In St. Pancras Station: a fine bronze statue of the poet Sir John Betjeman, who was instrumental in saving the edifice from destruction.

The prototype harmonograph worked well, but I wanted to create something more elegant and original that would paradoxically evoke the sensibilities of the industrial nineteenth century at the same time as expressing the spirit of our own age. This is pretty much what the Steampunk movement is all about, so I guess that I am falling into that category by default. The influence of the physical environment in which I have been working has seeped into the designing process – the new Central Saint Martin’s campus is part of the current King’s Cross redevelopment of a vast nineteenth century industrial area. A major landmark is the magnificent High Victorian edifice of St. Pancras Station and its Grand Hotel, which I have written about in a previous post.  Walking through this magnificent space on a daily basis on my way to the university, I could not help but absorb the influence of the proud engineering in steel, and the loving attention to detail at every scale.

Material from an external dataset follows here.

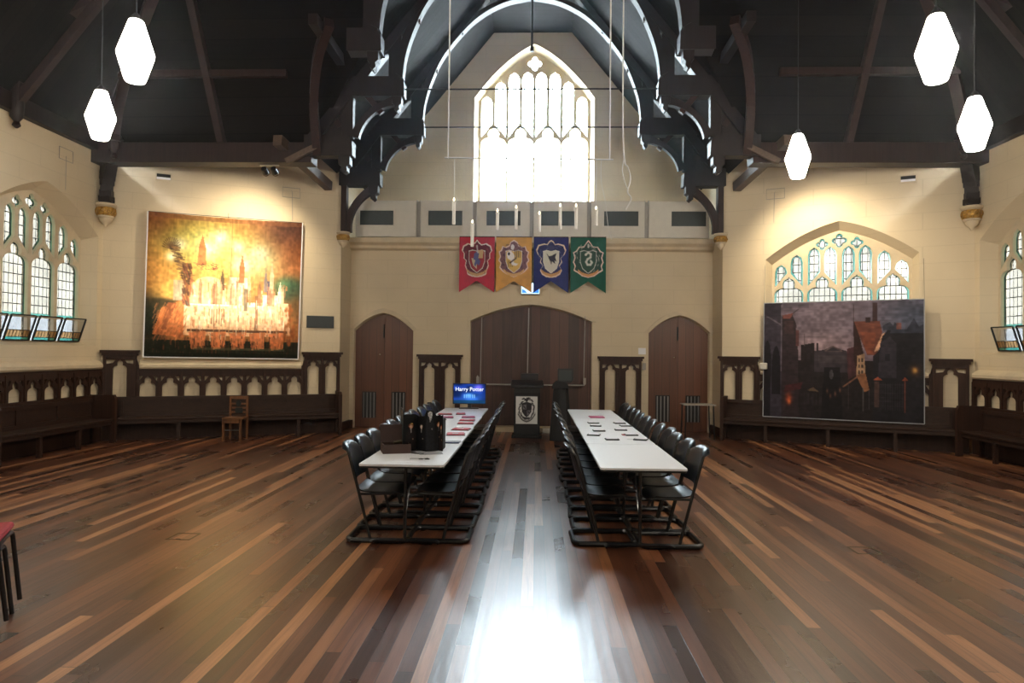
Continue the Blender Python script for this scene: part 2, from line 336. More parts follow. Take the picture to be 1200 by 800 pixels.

St. Pancras Station: beautifully crafted steel braces.

St. Pancras Station: beautifully crafted steel braces.

So, for my harmonograph sculpture, steel would be the material of choice, and engineering the approach I would take in designing it. It so happens that back in the ’70s and ’80s I picked up some traditional technical drawing skills, and have since then been collecting some beautiful sets of drawing instruments. These are in themselves exquisite precision-crafted objects of brass, steel and nickel alloys, and therefore intrinsically inspiring to work with.

With the encouragement and guidance of my tutor Eleanor Crook and engineering metalwork technician Ricky Lee Brawn, I rationalized and developed the design for the sculpture. I made a maquette out of mounting board, and detailed scaled technical drawings that would be used to fabricate the sculpture.The next stage was to plan the workflow. One option was to have all the structural components cut by a firm of engineers (as I did for my steel Shamsas). But as the university is equipped with a workshop for fabricating by hand large steel structures, with artist and technician David Stewart happy to teach me the skills to work with him on making the sculpture, I felt that this was my chance to get some real experience with metalwork.

My collection of 19th and 20th century drawing instruments

My collection of 19th and 20th century drawing instruments

 

Working on maquette and technical drawings for the sculpture.

Working on maquette and technical drawings for the sculpture.

 

 

 

 

 

 

 

 

 

 

My journey with metalwork and the fabrication of the sculpture began in January, and has continued for the ensuing six months, almost to the exclusion of all else.